The Clinton campaign’s role in promoting the collusion narrative was known early but largely ignored. Durham’s report accuses the FBI of a “dual standard” swiftly investigating Trump but slow-walking or dismissing Clinton-related leads.
In short: What we were told was fact was politically crafted fiction.
And the people who did it knew they were operating on flimsy ground. The damage wasn’t just political; it was institutional. Trust in the FBI, DOJ, CIA, and media took yet another hit. And as Durham notes, these agencies now face a crisis of confidence, one largely self-inflicted.
Now let’s zoom out.
This moment in American political history mirrors another… Watergate. That scandal rocked the nation, not just because of what was done, but because of the lies that followed. And while Nixon paid a political price, what did we learn? Apparently not much. Because what began as a breach of ethics has now become the playbook. We have, over time, become so desensitized to deceit, slander, and weaponized narratives that we barely blink when it happens again. We’re more focused on who did it than what was done.

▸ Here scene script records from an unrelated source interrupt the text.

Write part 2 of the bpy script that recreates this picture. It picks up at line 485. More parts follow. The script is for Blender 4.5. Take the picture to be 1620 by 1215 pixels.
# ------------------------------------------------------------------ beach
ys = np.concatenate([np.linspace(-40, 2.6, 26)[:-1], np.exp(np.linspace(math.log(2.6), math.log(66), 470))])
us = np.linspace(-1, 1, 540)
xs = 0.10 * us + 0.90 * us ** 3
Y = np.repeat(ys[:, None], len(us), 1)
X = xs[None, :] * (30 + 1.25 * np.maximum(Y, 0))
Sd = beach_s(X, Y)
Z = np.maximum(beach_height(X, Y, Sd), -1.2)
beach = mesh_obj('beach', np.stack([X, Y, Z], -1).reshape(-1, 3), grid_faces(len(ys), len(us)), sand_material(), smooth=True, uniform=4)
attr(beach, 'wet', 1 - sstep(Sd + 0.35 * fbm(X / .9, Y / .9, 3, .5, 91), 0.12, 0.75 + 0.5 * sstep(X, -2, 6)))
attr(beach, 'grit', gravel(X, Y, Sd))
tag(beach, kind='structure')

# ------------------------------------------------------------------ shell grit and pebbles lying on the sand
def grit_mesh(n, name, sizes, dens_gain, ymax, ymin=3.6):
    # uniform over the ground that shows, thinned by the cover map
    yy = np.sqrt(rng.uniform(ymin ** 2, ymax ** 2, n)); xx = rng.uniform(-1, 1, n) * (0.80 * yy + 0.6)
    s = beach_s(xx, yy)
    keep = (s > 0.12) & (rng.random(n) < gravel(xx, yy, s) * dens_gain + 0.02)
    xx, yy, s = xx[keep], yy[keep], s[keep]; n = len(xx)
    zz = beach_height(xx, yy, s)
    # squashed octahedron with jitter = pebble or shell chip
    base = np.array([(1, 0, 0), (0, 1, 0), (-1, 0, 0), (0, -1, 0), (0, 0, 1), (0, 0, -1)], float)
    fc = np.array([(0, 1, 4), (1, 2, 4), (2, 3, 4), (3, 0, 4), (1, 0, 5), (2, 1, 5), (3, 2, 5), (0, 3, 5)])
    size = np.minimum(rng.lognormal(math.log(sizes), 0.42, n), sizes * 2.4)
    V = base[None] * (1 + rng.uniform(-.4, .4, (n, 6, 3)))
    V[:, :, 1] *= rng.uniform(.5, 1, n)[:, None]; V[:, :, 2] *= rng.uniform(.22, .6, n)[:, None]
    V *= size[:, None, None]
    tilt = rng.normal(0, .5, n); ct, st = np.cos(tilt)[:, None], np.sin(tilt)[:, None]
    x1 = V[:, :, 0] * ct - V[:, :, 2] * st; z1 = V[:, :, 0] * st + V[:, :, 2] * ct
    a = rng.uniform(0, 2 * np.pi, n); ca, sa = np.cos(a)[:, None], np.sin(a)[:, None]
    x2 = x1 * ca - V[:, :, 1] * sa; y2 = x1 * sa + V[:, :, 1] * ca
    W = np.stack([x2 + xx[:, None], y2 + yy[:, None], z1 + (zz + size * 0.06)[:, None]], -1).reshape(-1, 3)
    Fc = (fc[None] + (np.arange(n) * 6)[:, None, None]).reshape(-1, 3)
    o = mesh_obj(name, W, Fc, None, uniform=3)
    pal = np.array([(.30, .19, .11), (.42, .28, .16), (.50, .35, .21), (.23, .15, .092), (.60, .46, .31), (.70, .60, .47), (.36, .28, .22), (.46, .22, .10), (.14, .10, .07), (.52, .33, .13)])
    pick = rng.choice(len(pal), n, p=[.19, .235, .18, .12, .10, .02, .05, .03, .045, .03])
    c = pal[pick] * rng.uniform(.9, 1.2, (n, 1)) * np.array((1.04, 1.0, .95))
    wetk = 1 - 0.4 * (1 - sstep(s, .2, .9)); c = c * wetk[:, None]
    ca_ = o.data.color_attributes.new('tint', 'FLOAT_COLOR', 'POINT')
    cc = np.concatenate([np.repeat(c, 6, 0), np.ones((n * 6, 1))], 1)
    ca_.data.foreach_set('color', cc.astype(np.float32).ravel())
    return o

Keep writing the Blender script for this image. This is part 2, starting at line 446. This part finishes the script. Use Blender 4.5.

This isn’t just about Trump. It’s not just about Obama, or Clinton, or anyone else. It’s about a culture of manipulation that’s metastasized inside the walls of our institutions, and I mean the media, intelligence, justice… all of them. And instead of cutting it out, we’ve normalized it.
And yet, despite it all, under a new and fresh administration, we’re getting things done. There is real work happening in this country (finally) by leaders, responders, business owners, and everyday citizens who refuse to get bogged down in this endless trench warfare of talking points. We’re solving problems. We’re training future generations. We’re pushing forward.
So let’s keep doing that.
Let the investigations unfold properly, lawfully, and with clear-eyed definitions. Let’s demand consistency, accountability, and truth, but let’s not derail the good work being done in the meantime. We have a nation to build not just a score to settle.